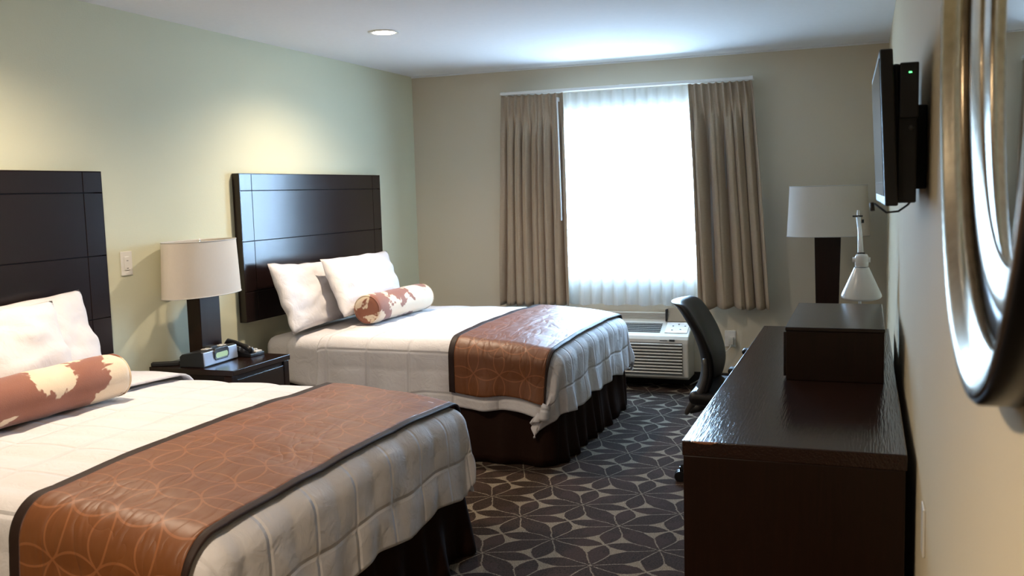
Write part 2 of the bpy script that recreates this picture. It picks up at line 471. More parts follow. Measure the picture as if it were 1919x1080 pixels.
# ------------------------------------------------------------------ beds
XF, BF, RHO = 1.87, .70, .10      # flat part: foot edge, half width, edge radius
def make_drape(off, seed, zt=.70, flare=.05, foldA=.012, quilt=0, BF=.70, kc=(.1, .25)):
    def f(u, v):
        du = max(0, u-XF); sv = 1 if v > 0 else -1; dv = max(0, abs(v)-BF)
        d = math.hypot(du, dv); bx = min(u, XF); by = max(-BF, min(BF, v))
        crown = -.018*(by/BF)**2-.05*max(0, (bx-1.2)/.67)**2
        q = quilt*(abs(math.sin(PI*(u)/.27))**.5*abs(math.sin(PI*(v)/.235))**.5-1) if quilt else 0
        nzv = noise.noise(Vector((u*5, v*5, seed)))*.006
        if d < 1e-6: return Vector((bx, by, zt+crown+off+q+nzv))
        nx, ny = du/d, sv*dv/d
        L = RHO*PI/2
        o_ = RHO+off+q+nzv
        if d < L:
            a = d/RHO; out = o_*math.sin(a); dn = RHO-(o_)*math.cos(a)
        else:
            e = d-L; out = o_+e*flare; dn = RHO+e
            s = u if dv > du else v
            amp = foldA*min(1, e/.25)
            out += amp*(math.sin(s*23+seed*3)+.6*math.sin(s*41+seed))+.02*min(1, e/.3)*noise.noise(Vector((s*7, seed, e*6)))
            dn += .012*math.sin(s*13+seed)*min(1, e/.2)
        if du > 0 and dv > 0 and d > L:
            th = math.atan2(dv, du); e = d-L
            kk = kc[0] if v < 0 else kc[1]
            out += (.05-.1*kk)*math.sin(th*2)*min(1, e/.3)+.016*math.sin(th*9+seed)*min(1, e/.2)*math.sin(th*2)
            dn -= e*kk*math.sin(th*2)
            if kk < .2: bx -= .17*math.sin(th*2)**2*min(1, e/.4)**1.5; dn -= .02*math.sin(th*2)*e
        return Vector((bx+nx*out, by+ny*out, zt+crown*(1-min(1, d/.5)*.3)-dn))
    return f

def make_bed(yc, word, seed):
    near = word == 'near'
    BF = .745 if near else .70
    kw = dict(BF=BF, kc=(.34, .34) if near else (.12, .30))
    QA = .009
    bed = thing('bed', ('near bed in the foreground, ' if near else 'far bed beside the window wall, ')+'with white mattress and dark brown pleated skirt', 'bed', (0, yc, 0), group='two hotel beds')
    bm = bmesh.new(); add_box(bm, .05, 1.90, -BF-.03, BF+.03, .36, .655, .07, 5)
    mesh_obj('mattress', bm, 'linen', bed, True)
    box('box_spring', 'black_matte', bed, .06, 1.88, -BF-.02, BF+.02, .10, .358, .02)
    # pleated skirt round three sides
    pts = []
    n = 130
    x0 = .08; xs = 1.925; ys = BF+.065; r = .04
    per = [(x0+(xs-r-x0)*i/n, -ys) for i in range(n)]
    per += [(xs-r+r*math.sin(a), -ys+r-r*math.cos(a)) for a in lin(0, PI/2, 8)]
    per += [(xs, -ys+r+(2*ys-2*r)*i/110) for i in range(1, 110)]
    per += [(xs-r+r*math.cos(a), ys-r+r*math.sin(a)) for a in lin(0, PI/2, 8)]
    per += [(xs-r-(xs-r-x0)*i/n, ys) for i in range(1, n)]
    bm = bmesh.new(); rows = []
    for k, z in enumerate(lin(.385, .006, 10)):
        row = []; s = 0
        for i, (x, y) in enumerate(per):
            if i: s += math.hypot(x-per[i-1][0], y-per[i-1][1])
            a = per[max(i-1, 0)]; b = per[min(i+1, len(per)-1)]
            tx, ty = b[0]-a[0], b[1]-a[1]; l = math.hypot(tx, ty) or 1
            nx, ny = ty/l, -tx/l
            t = (.385-z)/.38
            o_ = t*.035+t*(.018*math.sin(s*34+noise.noise(Vector((s*3, seed, 0)))*4)+.030*noise.noise(Vector((s*6, seed, z*2))))
            # deep box pleats
            for c in (.9, 1.86+.02, 1.86+.76, 1.86+1.5):
                dd = abs(s-c); o_ -= .018*t*math.exp(-(dd/.018)**2)
            row.append(bm.verts.new((x+nx*o_, y+ny*o_, z)))
        rows.append(row)
    for a, b in zip(rows, rows[1:]):
        for i in range(len(per)-1): bm.faces.new((a[i], a[i+1], b[i+1], b[i]))
    o = mesh_obj('bed_skirt', bm, 'skirt', bed, True); solid(o, .004, -1)
    # flat sheet / blanket layer
    f = make_drape(.026 if near else -.022, seed+(0 if near else .5), foldA=.008, **kw)
    bm = bmesh.new(); add_grid(bm, f, lin(.22, .56, 20) if near else lin(.25, .75, 24), lin(-BF-.36, BF+.36, 90))
    o = mesh_obj('flat_sheet', bm, 'linen', None, True, (0, yc, 0)); solid(o, .010, -1)
    tag(o, 'white flat sheet turned down over the comforter behind the bolster of the near bed' if near else 'smooth white flat sheet hanging at the head of the far bed, under its comforter', 'sheet', 'flat sheets')
    # comforter
    f = make_drape(.0, seed, quilt=QA, foldA=.004 if near else .010, **kw)
    def fc(u, v):
        p = f(u, v)
        e = min(1, (u-.47)/.05); p.z -= .012*(1-e)**2 if u < .52 else 0
        return p
    bm = bmesh.new(); add_grid(bm, fc, lin(.47, XF+.43, 150), lin(-BF-.43, BF+.43, 180))
    o = mesh_obj('comforter', bm, 'quilt', None, True, (0, yc, 0)); solid(o, .022, -1)
    tag(o, ('white quilted comforter spread over the near bed in the foreground' if near else 'white quilted comforter on the far bed, its corner hanging low at the foot'), 'comforter', 'white comforters')
    # runner
    f2 = make_drape(.020, seed, quilt=QA*.4, foldA=.004 if near else .010, **kw)
    u0, u1, v0, v1 = 1.325, 1.915, -BF-.35, BF+.35
    t = thing('bed_runner', ('copper brown satin bed runner with looped circle pattern across the near bed' if near else 'copper brown satin bed runner with circle pattern across the foot of the far bed'), 'bed runner', (0, yc, 0), group='copper bed runners')
    bw = .035
    bm = bmesh.new(); add_grid(bm, f2, lin(u0+bw, u1-bw*.6, 80), lin(v0+.004, v1-.004, 220))
    o = mesh_obj('center_panel', bm, 'runner', t, True); solid(o, .006, -1)
    bm = bmesh.new()
    add_grid(bm, f2, lin(u0, u0+bw, 6), lin(v0, v1, 220)); add_grid(bm, f2, lin(u1-bw*.6, u1, 5), lin(v0, v1, 220))
    o = mesh_obj('border', bm, 'runner_border', t, True); solid(o, .008, -1)
    return bed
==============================
REQUIREMENTS: Go through the listing above and write it all out exactly, leaving out any picture.

EXERCISE SOLUTION:
Write part 2 of the bpy script that recreates this picture. It picks up at line 471. More parts follow. Measure the picture as if it were 1919x1080 pixels.
# ------------------------------------------------------------------ beds
XF, BF, RHO = 1.87, .70, .10      # flat part: foot edge, half width, edge radius
def make_drape(off, seed, zt=.70, flare=.05, foldA=.012, quilt=0, BF=.70, kc=(.1, .25)):
    def f(u, v):
        du = max(0, u-XF); sv = 1 if v > 0 else -1; dv = max(0, abs(v)-BF)
        d = math.hypot(du, dv); bx = min(u, XF); by = max(-BF, min(BF, v))
        crown = -.018*(by/BF)**2-.05*max(0, (bx-1.2)/.67)**2
        q = quilt*(abs(math.sin(PI*(u)/.27))**.5*abs(math.sin(PI*(v)/.235))**.5-1) if quilt else 0
        nzv = noise.noise(Vector((u*5, v*5, seed)))*.006
        if d < 1e-6: return Vector((bx, by, zt+crown+off+q+nzv))
        nx, ny = du/d, sv*dv/d
        L = RHO*PI/2
        o_ = RHO+off+q+nzv
        if d < L:
            a = d/RHO; out = o_*math.sin(a); dn = RHO-(o_)*math.cos(a)
        else:
            e = d-L; out = o_+e*flare; dn = RHO+e
            s = u if dv > du else v
            amp = foldA*min(1, e/.25)
            out += amp*(math.sin(s*23+seed*3)+.6*math.sin(s*41+seed))+.02*min(1, e/.3)*noise.noise(Vector((s*7, seed, e*6)))
            dn += .012*math.sin(s*13+seed)*min(1, e/.2)
        if du > 0 and dv > 0 and d > L:
            th = math.atan2(dv, du); e = d-L
            kk = kc[0] if v < 0 else kc[1]
            out += (.05-.1*kk)*math.sin(th*2)*min(1, e/.3)+.016*math.sin(th*9+seed)*min(1, e/.2)*math.sin(th*2)
            dn -= e*kk*math.sin(th*2)
            if kk < .2: bx -= .17*math.sin(th*2)**2*min(1, e/.4)**1.5; dn -= .02*math.sin(th*2)*e
        return Vector((bx+nx*out, by+ny*out, zt+crown*(1-min(1, d/.5)*.3)-dn))
    return f

def make_bed(yc, word, seed):
    near = word == 'near'
    BF = .745 if near else .70
    kw = dict(BF=BF, kc=(.34, .34) if near else (.12, .30))
    QA = .009
    bed = thing('bed', ('near bed in the foreground, ' if near else 'far bed beside the window wall, ')+'with white mattress and dark brown pleated skirt', 'bed', (0, yc, 0), group='two hotel beds')
    bm = bmesh.new(); add_box(bm, .05, 1.90, -BF-.03, BF+.03, .36, .655, .07, 5)
    mesh_obj('mattress', bm, 'linen', bed, True)
    box('box_spring', 'black_matte', bed, .06, 1.88, -BF-.02, BF+.02, .10, .358, .02)
    # pleated skirt round three sides
    pts = []
    n = 130
    x0 = .08; xs = 1.925; ys = BF+.065; r = .04
    per = [(x0+(xs-r-x0)*i/n, -ys) for i in range(n)]
    per += [(xs-r+r*math.sin(a), -ys+r-r*math.cos(a)) for a in lin(0, PI/2, 8)]
    per += [(xs, -ys+r+(2*ys-2*r)*i/110) for i in range(1, 110)]
    per += [(xs-r+r*math.cos(a), ys-r+r*math.sin(a)) for a in lin(0, PI/2, 8)]
    per += [(xs-r-(xs-r-x0)*i/n, ys) for i in range(1, n)]
    bm = bmesh.new(); rows = []
    for k, z in enumerate(lin(.385, .006, 10)):
        row = []; s = 0
        for i, (x, y) in enumerate(per):
            if i: s += math.hypot(x-per[i-1][0], y-per[i-1][1])
            a = per[max(i-1, 0)]; b = per[min(i+1, len(per)-1)]
            tx, ty = b[0]-a[0], b[1]-a[1]; l = math.hypot(tx, ty) or 1
            nx, ny = ty/l, -tx/l
            t = (.385-z)/.38
            o_ = t*.035+t*(.018*math.sin(s*34+noise.noise(Vector((s*3, seed, 0)))*4)+.030*noise.noise(Vector((s*6, seed, z*2))))
            # deep box pleats
            for c in (.9, 1.86+.02, 1.86+.76, 1.86+1.5):
                dd = abs(s-c); o_ -= .018*t*math.exp(-(dd/.018)**2)
            row.append(bm.verts.new((x+nx*o_, y+ny*o_, z)))
        rows.append(row)
    for a, b in zip(rows, rows[1:]):
        for i in range(len(per)-1): bm.faces.new((a[i], a[i+1], b[i+1], b[i]))
    o = mesh_obj('bed_skirt', bm, 'skirt', bed, True); solid(o, .004, -1)
    # flat sheet / blanket layer
    f = make_drape(.026 if near else -.022, seed+(0 if near else .5), foldA=.008, **kw)
    bm = bmesh.new(); add_grid(bm, f, lin(.22, .56, 20) if near else lin(.25, .75, 24), lin(-BF-.36, BF+.36, 90))
    o = mesh_obj('flat_sheet', bm, 'linen', None, True, (0, yc, 0)); solid(o, .010, -1)
    tag(o, 'white flat sheet turned down over the comforter behind the bolster of the near bed' if near else 'smooth white flat sheet hanging at the head of the far bed, under its comforter', 'sheet', 'flat sheets')
    # comforter
    f = make_drape(.0, seed, quilt=QA, foldA=.004 if near else .010, **kw)
    def fc(u, v):
        p = f(u, v)
        e = min(1, (u-.47)/.05); p.z -= .012*(1-e)**2 if u < .52 else 0
        return p
    bm = bmesh.new(); add_grid(bm, fc, lin(.47, XF+.43, 150), lin(-BF-.43, BF+.43, 180))
    o = mesh_obj('comforter', bm, 'quilt', None, True, (0, yc, 0)); solid(o, .022, -1)
    tag(o, ('white quilted comforter spread over the near bed in the foreground' if near else 'white quilted comforter on the far bed, its corner hanging low at the foot'), 'comforter', 'white comforters')
    # runner
    f2 = make_drape(.020, seed, quilt=QA*.4, foldA=.004 if near else .010, **kw)
    u0, u1, v0, v1 = 1.325, 1.915, -BF-.35, BF+.35
    t = thing('bed_runner', ('copper brown satin bed runner with looped circle pattern across the near bed' if near else 'copper brown satin bed runner with circle pattern across the foot of the far bed'), 'bed runner', (0, yc, 0), group='copper bed runners')
    bw = .035
    bm = bmesh.new(); add_grid(bm, f2, lin(u0+bw, u1-bw*.6, 80), lin(v0+.004, v1-.004, 220))
    o = mesh_obj('center_panel', bm, 'runner', t, True); solid(o, .006, -1)
    bm = bmesh.new()
    add_grid(bm, f2, lin(u0, u0+bw, 6), lin(v0, v1, 220)); add_grid(bm, f2, lin(u1-bw*.6, u1, 5), lin(v0, v1, 220))
    o = mesh_obj('border', bm, 'runner_border', t, True); solid(o, .008, -1)
    return bed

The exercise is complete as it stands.